EXERCISE OBJECTIVE
Write out the complete material exactly as it stands.

=-=-=

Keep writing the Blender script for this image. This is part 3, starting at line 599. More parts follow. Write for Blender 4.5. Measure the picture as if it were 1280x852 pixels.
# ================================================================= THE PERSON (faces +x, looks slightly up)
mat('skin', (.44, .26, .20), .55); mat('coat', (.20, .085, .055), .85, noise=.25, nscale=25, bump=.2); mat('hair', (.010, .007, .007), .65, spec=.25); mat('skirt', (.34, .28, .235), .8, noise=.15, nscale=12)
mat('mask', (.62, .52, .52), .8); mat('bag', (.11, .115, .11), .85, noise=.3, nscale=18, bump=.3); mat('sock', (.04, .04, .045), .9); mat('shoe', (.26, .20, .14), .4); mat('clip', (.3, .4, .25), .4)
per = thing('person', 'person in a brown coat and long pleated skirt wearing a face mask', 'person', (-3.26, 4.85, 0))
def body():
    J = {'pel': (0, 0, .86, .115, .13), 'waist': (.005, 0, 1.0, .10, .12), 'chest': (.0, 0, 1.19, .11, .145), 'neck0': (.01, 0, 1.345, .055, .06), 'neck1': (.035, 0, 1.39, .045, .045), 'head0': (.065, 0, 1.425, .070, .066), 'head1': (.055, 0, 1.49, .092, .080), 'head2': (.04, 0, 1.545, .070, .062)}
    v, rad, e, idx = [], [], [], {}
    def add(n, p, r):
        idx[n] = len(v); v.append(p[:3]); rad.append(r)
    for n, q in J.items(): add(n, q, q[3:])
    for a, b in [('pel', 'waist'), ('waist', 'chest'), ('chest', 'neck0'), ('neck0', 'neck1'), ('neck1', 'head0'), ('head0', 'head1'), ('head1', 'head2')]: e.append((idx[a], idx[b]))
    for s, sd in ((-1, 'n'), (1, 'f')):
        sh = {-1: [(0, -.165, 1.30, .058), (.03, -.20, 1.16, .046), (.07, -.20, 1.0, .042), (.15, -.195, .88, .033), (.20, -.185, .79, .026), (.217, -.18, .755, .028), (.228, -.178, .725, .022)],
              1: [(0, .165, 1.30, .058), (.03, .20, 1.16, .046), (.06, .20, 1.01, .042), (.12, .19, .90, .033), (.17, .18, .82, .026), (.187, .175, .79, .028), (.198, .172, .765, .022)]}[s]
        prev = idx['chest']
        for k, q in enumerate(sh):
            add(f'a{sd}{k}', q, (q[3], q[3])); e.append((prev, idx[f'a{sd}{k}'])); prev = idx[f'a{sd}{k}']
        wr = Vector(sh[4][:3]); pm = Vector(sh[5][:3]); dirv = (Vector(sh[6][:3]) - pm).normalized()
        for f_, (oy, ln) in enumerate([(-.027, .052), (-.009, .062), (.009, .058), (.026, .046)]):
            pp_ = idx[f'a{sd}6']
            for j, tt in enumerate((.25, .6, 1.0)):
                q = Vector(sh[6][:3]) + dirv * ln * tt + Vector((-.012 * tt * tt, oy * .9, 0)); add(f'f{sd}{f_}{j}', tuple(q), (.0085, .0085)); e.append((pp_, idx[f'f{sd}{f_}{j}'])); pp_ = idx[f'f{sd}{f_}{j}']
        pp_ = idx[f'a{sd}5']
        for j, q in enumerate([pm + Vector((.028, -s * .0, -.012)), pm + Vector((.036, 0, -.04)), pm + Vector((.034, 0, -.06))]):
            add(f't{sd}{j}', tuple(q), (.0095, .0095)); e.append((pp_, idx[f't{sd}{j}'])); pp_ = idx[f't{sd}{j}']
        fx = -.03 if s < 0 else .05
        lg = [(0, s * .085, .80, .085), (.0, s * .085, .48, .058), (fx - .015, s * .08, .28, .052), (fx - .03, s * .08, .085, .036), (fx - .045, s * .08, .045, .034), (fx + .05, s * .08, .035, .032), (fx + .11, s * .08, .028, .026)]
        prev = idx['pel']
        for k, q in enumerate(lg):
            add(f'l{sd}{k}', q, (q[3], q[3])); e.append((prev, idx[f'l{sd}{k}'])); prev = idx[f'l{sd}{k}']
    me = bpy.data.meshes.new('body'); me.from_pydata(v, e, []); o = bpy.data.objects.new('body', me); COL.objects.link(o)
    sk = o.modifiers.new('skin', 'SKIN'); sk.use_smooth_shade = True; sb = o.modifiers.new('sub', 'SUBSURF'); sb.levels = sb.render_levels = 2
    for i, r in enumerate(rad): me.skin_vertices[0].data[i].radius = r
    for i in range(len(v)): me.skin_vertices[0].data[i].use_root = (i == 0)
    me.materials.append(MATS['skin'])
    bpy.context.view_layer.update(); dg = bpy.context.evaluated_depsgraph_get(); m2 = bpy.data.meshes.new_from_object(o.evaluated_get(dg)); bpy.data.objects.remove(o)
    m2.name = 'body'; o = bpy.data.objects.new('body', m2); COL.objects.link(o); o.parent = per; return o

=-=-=

OUTPUT BELOW
Keep writing the Blender script for this image. This is part 3, starting at line 599. More parts follow. Write for Blender 4.5. Measure the picture as if it were 1280x852 pixels.
# ================================================================= THE PERSON (faces +x, looks slightly up)
mat('skin', (.44, .26, .20), .55); mat('coat', (.20, .085, .055), .85, noise=.25, nscale=25, bump=.2); mat('hair', (.010, .007, .007), .65, spec=.25); mat('skirt', (.34, .28, .235), .8, noise=.15, nscale=12)
mat('mask', (.62, .52, .52), .8); mat('bag', (.11, .115, .11), .85, noise=.3, nscale=18, bump=.3); mat('sock', (.04, .04, .045), .9); mat('shoe', (.26, .20, .14), .4); mat('clip', (.3, .4, .25), .4)
per = thing('person', 'person in a brown coat and long pleated skirt wearing a face mask', 'person', (-3.26, 4.85, 0))
def body():
    J = {'pel': (0, 0, .86, .115, .13), 'waist': (.005, 0, 1.0, .10, .12), 'chest': (.0, 0, 1.19, .11, .145), 'neck0': (.01, 0, 1.345, .055, .06), 'neck1': (.035, 0, 1.39, .045, .045), 'head0': (.065, 0, 1.425, .070, .066), 'head1': (.055, 0, 1.49, .092, .080), 'head2': (.04, 0, 1.545, .070, .062)}
    v, rad, e, idx = [], [], [], {}
    def add(n, p, r):
        idx[n] = len(v); v.append(p[:3]); rad.append(r)
    for n, q in J.items(): add(n, q, q[3:])
    for a, b in [('pel', 'waist'), ('waist', 'chest'), ('chest', 'neck0'), ('neck0', 'neck1'), ('neck1', 'head0'), ('head0', 'head1'), ('head1', 'head2')]: e.append((idx[a], idx[b]))
    for s, sd in ((-1, 'n'), (1, 'f')):
        sh = {-1: [(0, -.165, 1.30, .058), (.03, -.20, 1.16, .046), (.07, -.20, 1.0, .042), (.15, -.195, .88, .033), (.20, -.185, .79, .026), (.217, -.18, .755, .028), (.228, -.178, .725, .022)],
              1: [(0, .165, 1.30, .058), (.03, .20, 1.16, .046), (.06, .20, 1.01, .042), (.12, .19, .90, .033), (.17, .18, .82, .026), (.187, .175, .79, .028), (.198, .172, .765, .022)]}[s]
        prev = idx['chest']
        for k, q in enumerate(sh):
            add(f'a{sd}{k}', q, (q[3], q[3])); e.append((prev, idx[f'a{sd}{k}'])); prev = idx[f'a{sd}{k}']
        wr = Vector(sh[4][:3]); pm = Vector(sh[5][:3]); dirv = (Vector(sh[6][:3]) - pm).normalized()
        for f_, (oy, ln) in enumerate([(-.027, .052), (-.009, .062), (.009, .058), (.026, .046)]):
            pp_ = idx[f'a{sd}6']
            for j, tt in enumerate((.25, .6, 1.0)):
                q = Vector(sh[6][:3]) + dirv * ln * tt + Vector((-.012 * tt * tt, oy * .9, 0)); add(f'f{sd}{f_}{j}', tuple(q), (.0085, .0085)); e.append((pp_, idx[f'f{sd}{f_}{j}'])); pp_ = idx[f'f{sd}{f_}{j}']
        pp_ = idx[f'a{sd}5']
        for j, q in enumerate([pm + Vector((.028, -s * .0, -.012)), pm + Vector((.036, 0, -.04)), pm + Vector((.034, 0, -.06))]):
            add(f't{sd}{j}', tuple(q), (.0095, .0095)); e.append((pp_, idx[f't{sd}{j}'])); pp_ = idx[f't{sd}{j}']
        fx = -.03 if s < 0 else .05
        lg = [(0, s * .085, .80, .085), (.0, s * .085, .48, .058), (fx - .015, s * .08, .28, .052), (fx - .03, s * .08, .085, .036), (fx - .045, s * .08, .045, .034), (fx + .05, s * .08, .035, .032), (fx + .11, s * .08, .028, .026)]
        prev = idx['pel']
        for k, q in enumerate(lg):
            add(f'l{sd}{k}', q, (q[3], q[3])); e.append((prev, idx[f'l{sd}{k}'])); prev = idx[f'l{sd}{k}']
    me = bpy.data.meshes.new('body'); me.from_pydata(v, e, []); o = bpy.data.objects.new('body', me); COL.objects.link(o)
    sk = o.modifiers.new('skin', 'SKIN'); sk.use_smooth_shade = True; sb = o.modifiers.new('sub', 'SUBSURF'); sb.levels = sb.render_levels = 2
    for i, r in enumerate(rad): me.skin_vertices[0].data[i].radius = r
    for i in range(len(v)): me.skin_vertices[0].data[i].use_root = (i == 0)
    me.materials.append(MATS['skin'])
    bpy.context.view_layer.update(); dg = bpy.context.evaluated_depsgraph_get(); m2 = bpy.data.meshes.new_from_object(o.evaluated_get(dg)); bpy.data.objects.remove(o)
    m2.name = 'body'; o = bpy.data.objects.new('body', m2); COL.objects.link(o); o.parent = per; return o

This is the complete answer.